In this manner, the classic short story form evolved on the basis of the classic tale, enjoying greater success with the reader or listener simply because the short story offered a richer and more satisfying literary experience to the reader than the older form.
So with classic forms generally in all the arts. The more ancient of these bear the same order of relationship to the newer forms following them that Newtonian physics bears to Einsteinian physics. The latter is simply a more sophisticated tool than the former; but the latter does not negate the former within the former's own terms, any more than the convenience of stretching out an objective lifetime by the contraction of time at near-light speeds, in the Einsteinian universe, negates our own subjective experience of the time it takes to travel at more Newtonian speeds about the surface of contemporary Earth.
Therefore, the technique of infusing sf with plausibility finds its solution in an already observed writing principle, that of the anchor in reality.
Like most workable principles in all the arts, this particular one relates to a fact of human perception — that we physically identify other people and objects on the basis of a certain number of recognized signals. In the case of a rock, these may be such signals as color, shape, lack of motion, and the sort of position in the surrounding
environment in which a rock would probably be found. In the case of more educated or familiar reading of signals, the identification could be: veined white = quartz rock; and "no rock there previously" = "must have fallen from overhanging cliff." The recognition mechanism of the reader, in his vicarious perception of the life that exists on the printed page, subconsciously demands from the story object a parallel to the signals he would get from the actual, physical object in real life. If he is merely told that it is a piece of quartz rock, his desire for identificational signals goes begging, and this puts a strain on his belief in the story. If he is allowed to see the color and veining of the rock (and if he knows quartz well enough to identify it by those signals) his signal-desire is at least partially satisfied and his belief is unimpeded.

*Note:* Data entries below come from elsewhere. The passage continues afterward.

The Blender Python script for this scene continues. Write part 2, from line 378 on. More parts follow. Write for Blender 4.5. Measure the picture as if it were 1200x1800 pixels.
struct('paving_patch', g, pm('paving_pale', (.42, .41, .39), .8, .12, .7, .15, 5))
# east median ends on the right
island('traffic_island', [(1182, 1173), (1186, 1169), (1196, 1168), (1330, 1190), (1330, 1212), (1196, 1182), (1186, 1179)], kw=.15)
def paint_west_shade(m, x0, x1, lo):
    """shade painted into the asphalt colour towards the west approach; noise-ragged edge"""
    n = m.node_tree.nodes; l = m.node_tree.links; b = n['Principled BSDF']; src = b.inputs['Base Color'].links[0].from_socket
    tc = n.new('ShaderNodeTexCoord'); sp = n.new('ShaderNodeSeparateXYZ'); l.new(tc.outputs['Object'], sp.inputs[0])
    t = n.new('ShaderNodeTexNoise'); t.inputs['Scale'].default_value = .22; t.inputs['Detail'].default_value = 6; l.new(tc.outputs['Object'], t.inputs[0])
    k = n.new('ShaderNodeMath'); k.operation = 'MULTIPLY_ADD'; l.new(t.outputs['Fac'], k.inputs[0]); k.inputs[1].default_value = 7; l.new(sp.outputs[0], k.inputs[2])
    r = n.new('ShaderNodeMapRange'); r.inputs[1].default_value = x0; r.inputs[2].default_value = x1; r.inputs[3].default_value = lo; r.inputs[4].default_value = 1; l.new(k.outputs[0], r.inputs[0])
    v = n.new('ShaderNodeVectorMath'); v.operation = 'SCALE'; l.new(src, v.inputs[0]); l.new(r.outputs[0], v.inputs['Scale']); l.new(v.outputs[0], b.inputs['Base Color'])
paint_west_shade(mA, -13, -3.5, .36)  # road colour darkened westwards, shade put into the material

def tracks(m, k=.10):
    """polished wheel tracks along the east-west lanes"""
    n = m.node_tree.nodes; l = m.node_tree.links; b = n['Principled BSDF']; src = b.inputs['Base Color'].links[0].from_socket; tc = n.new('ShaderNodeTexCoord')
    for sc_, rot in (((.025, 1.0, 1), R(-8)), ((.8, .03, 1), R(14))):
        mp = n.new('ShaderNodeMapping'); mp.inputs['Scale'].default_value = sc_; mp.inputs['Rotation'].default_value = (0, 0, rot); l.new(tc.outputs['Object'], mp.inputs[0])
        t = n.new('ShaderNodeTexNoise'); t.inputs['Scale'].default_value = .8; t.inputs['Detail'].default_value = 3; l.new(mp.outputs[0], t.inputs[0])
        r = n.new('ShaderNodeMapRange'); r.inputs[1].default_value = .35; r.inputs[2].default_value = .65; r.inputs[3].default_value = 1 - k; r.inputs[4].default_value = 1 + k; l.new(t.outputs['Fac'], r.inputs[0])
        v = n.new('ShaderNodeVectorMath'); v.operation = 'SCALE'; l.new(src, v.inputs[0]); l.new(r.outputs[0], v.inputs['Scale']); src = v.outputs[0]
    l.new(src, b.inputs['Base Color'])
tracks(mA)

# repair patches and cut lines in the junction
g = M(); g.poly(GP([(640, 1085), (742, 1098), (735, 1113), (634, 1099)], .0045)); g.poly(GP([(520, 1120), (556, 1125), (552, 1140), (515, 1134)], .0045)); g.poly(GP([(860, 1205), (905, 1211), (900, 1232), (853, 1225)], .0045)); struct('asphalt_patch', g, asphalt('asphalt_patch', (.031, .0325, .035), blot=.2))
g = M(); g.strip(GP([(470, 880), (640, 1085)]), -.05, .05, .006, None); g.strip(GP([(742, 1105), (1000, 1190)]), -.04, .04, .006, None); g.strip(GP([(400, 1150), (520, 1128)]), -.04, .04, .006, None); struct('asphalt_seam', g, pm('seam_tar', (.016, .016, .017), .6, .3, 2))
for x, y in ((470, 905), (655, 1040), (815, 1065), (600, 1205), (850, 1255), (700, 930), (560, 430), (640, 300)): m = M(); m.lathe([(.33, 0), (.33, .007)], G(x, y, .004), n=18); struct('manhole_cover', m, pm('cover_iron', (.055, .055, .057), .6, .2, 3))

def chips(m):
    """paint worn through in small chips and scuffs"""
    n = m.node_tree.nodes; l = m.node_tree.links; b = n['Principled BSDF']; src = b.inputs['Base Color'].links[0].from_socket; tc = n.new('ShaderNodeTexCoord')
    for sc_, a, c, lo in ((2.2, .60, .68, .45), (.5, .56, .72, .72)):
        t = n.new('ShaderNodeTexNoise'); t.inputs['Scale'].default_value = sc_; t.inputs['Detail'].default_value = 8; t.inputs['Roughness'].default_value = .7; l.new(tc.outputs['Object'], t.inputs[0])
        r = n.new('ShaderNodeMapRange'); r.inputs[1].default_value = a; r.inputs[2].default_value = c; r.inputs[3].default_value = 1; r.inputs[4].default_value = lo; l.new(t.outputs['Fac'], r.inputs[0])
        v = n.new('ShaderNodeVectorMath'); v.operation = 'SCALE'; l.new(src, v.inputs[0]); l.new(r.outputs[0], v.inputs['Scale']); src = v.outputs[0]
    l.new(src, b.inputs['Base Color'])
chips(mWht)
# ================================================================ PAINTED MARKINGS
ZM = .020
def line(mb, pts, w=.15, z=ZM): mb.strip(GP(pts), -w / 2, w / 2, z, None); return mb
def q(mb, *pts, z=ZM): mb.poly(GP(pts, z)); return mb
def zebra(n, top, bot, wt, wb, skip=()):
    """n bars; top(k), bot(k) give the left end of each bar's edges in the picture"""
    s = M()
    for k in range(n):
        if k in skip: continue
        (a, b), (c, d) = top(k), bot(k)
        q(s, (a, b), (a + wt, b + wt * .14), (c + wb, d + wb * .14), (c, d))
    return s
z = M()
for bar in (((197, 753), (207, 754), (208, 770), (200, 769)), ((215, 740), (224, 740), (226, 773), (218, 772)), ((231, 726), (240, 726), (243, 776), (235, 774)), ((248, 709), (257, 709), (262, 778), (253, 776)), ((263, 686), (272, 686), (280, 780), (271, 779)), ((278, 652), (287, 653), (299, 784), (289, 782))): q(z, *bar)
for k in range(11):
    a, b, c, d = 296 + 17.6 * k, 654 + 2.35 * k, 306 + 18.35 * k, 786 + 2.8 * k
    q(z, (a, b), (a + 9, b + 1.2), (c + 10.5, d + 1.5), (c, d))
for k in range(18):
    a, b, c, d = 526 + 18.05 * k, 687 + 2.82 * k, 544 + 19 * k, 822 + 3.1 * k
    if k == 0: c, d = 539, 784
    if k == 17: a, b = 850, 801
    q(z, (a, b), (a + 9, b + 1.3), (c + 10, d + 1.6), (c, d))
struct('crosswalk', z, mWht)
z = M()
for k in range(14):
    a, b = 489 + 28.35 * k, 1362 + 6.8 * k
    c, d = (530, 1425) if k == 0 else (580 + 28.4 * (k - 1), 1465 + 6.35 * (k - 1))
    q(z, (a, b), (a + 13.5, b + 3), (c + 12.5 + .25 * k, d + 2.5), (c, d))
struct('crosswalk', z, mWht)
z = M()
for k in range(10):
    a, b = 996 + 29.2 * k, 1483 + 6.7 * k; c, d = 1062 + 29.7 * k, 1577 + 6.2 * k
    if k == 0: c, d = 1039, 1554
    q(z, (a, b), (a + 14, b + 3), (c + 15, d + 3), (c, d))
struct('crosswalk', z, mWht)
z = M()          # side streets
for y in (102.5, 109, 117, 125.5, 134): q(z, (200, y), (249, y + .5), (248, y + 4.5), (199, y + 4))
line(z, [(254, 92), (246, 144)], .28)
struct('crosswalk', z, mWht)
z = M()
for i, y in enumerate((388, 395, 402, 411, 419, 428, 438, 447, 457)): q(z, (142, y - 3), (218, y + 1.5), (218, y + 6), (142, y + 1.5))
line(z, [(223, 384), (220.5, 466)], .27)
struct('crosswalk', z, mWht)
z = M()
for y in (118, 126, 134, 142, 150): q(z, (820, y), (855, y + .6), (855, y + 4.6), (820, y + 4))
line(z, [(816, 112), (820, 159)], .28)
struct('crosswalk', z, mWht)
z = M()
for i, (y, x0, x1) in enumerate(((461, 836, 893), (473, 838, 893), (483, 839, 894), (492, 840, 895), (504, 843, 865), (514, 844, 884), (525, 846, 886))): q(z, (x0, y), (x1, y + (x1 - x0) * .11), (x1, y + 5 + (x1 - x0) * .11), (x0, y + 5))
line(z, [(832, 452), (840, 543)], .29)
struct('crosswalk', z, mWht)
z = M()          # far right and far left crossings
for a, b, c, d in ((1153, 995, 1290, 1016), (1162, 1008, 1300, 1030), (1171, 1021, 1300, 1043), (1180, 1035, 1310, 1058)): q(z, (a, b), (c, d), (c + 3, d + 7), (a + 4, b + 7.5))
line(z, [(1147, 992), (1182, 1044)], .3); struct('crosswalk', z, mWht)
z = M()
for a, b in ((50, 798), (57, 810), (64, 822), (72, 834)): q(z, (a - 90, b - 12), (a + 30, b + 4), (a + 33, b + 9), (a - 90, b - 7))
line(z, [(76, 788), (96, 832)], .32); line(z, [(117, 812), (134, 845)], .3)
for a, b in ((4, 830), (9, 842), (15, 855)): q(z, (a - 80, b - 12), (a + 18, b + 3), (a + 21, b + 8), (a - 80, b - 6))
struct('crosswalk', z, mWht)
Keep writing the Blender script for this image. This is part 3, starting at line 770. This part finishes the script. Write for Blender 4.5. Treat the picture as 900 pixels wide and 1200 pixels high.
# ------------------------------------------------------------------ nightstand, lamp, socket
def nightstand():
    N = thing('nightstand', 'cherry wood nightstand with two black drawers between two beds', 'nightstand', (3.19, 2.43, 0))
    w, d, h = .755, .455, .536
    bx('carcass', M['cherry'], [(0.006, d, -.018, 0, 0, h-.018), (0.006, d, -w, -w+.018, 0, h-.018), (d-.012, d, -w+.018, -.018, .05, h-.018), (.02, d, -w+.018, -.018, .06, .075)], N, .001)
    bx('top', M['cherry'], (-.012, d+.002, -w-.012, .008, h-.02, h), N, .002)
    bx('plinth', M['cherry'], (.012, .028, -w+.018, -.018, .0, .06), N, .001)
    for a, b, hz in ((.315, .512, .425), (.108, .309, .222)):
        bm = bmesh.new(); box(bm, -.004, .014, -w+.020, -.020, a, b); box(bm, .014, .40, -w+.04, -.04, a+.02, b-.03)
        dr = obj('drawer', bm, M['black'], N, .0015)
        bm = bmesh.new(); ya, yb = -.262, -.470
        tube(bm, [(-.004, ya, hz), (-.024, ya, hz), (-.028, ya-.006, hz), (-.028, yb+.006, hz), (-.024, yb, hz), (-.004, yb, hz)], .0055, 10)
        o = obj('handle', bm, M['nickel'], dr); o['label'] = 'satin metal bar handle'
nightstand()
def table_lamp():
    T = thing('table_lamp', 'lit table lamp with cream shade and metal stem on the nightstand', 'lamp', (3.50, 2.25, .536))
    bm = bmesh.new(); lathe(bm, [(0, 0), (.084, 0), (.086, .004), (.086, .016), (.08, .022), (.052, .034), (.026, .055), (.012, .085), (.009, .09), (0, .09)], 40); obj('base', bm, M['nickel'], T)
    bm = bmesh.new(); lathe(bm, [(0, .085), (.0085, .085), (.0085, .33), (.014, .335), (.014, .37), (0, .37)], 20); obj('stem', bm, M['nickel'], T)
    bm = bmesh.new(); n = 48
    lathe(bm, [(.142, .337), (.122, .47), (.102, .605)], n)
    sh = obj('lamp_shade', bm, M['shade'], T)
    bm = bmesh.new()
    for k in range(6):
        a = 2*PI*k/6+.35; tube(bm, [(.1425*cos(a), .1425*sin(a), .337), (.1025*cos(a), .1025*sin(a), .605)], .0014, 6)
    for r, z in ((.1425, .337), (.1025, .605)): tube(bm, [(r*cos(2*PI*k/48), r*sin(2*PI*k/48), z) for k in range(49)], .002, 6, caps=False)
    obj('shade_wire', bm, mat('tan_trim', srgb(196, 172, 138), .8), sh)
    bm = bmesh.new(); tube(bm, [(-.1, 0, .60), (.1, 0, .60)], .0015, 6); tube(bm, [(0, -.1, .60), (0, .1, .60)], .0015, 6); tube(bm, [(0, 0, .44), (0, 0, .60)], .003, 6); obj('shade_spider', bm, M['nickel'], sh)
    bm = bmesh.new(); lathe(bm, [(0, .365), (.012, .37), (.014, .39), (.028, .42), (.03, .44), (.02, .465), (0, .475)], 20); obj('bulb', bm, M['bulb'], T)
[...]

The literary principle of giving him such anchors in reality, then, is an integral technique of the art of writing. As in actual life, there is a critical number of such signals which, once reached, carry complete conviction in the scene to which they belong. Examples of the power of these signals have been such constructions as rooms in which the laws of perspective were taken advantage of by the builder, in order to give a false appearance of distance, or to convince someone within the room that the floor was level when actually it was tilted. Even the evidence of the gravitational pull, when at odds with observed reality, has to fight hard for belief in the face of a critical number of accepted identificational signals.
The writer, then, takes advantage of that fact. He multiplies the number of his signals in any scene until he believes he has reached such a critical number. Taking the quartz rock mentioned before as one part of the scene of a firelit encampment in the woods, for example, the author might add such unarguable signals as the smell of the wood smoke from the fire, the crackle of the burning branches, the feel of the cool night wind on the backs of naked hands and necks not facing the fire.